Check if a number is a perfect square

The problem with relying on any floating point computation (math.sqrt(x), or x**0.5) is that you can't really be sure it's exact (for sufficiently large integers x, it won't be, and might even overflow). Fortunately (if one's in no hurry;-) there are many pure integer approaches, such as the following...:

def is_square(apositiveint):
  x = apositiveint // 2
  seen = set([x])
  while x * x != apositiveint:
    x = (x + (apositiveint // x)) // 2
    if x in seen: return False
    seen.add(x)
  return True

for i in range(110, 130):
   print i, is_square(i)

Hint: it's based on the "Babylonian algorithm" for square root, see wikipedia. It does work for any positive number for which you have enough memory for the computation to proceed to completion;-).
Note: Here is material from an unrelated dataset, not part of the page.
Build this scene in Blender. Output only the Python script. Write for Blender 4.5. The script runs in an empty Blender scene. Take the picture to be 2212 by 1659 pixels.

Edit: let's see an example...

x = 12345678987654321234567 ** 2

for i in range(x, x+2):
   print i, is_square(i)

this prints, as desired (and in a reasonable amount of time, too;-):

152415789666209426002111556165263283035677489 True
152415789666209426002111556165263283035677490 False

Please, before you propose solutions based on floating point intermediate results, make sure they work correctly on this simple example -- it's not that hard (you just need a few extra checks in case the sqrt computed is a little off), just takes a bit of care.

And then try with x**7 and find clever way to work around the problem you'll get,

OverflowError: long int too large to convert to float

you'll have to get more and more clever as the numbers keep growing, of course.

If I was in a hurry, of course, I'd use gmpy -- but then, I'm clearly biased;-).

>>> import gmpy
>>> gmpy.is_square(x**7)
1
>>> gmpy.is_square(x**7 + 1)
0

Yeah, I know, that's just so easy it feels like cheating (a bit the way I feel towards Python in general;-) -- no cleverness at all, just perfect directness and simplicity (and, in the case of gmpy, sheer speed;-)...